Gelsenkirchen-Hassel. Der 94-jährige Horst Selbiger war jetzt in der Lukaskirche in Gelsenkirchen-Hassel zu Gast. Seine Geschichte bewegte die Menschen zutiefst.
„Fragt uns, wir sind die Letzten.” So ist die Lesung des 94-jährigen Horst Selbiger am vergangenen Sonntag in der Hasseler Lukaskirche, zu der die Schalker Fan-Initiative geladen hat, überschrieben. Und so drastisch es klingt, so wahr ist es auch: Der Berliner gehört zu den letzten jüdischen Überlebenden des Holocaust, dem unbarmherzigen Wüten der Nationalsozialisten in Europa. Davon erzählt der zarte Mann eindrücklicher, als die meisten es erwartet haben. Rund eine Stunde lang berichtet er ergreifend aus seiner Jugend, berührend – und manchmal kaum auszuhalten. Am Ende bleibt kein Auge trocken.
Horst Selbiger wird 1928 in Berlin geboren. „Mein Vater war Zahnarzt. Meine Vorschulzeit war wunderbar. Ich hatte viele Freunde – und dann kam das Jahr 1933.” Dem jüdischen Vater droht schon jetzt ein Berufsverbot.
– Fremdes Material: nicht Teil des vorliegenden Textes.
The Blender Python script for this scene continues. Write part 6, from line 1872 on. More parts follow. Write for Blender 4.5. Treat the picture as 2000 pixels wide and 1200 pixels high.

Nur sein Dienst im Ersten Weltkrieg, seine vielen Militärorden, erlauben es ihm, weiter zu praktizieren. Noch. „1934 wurde ich eingeschult in einer christlichen Schule. Ich war der einzige Jude. Und dann begann schon die Hetzte. Die Kinder, mit denen ich noch vor einigen Wochen gespielt hatte, haben mich isoliert.”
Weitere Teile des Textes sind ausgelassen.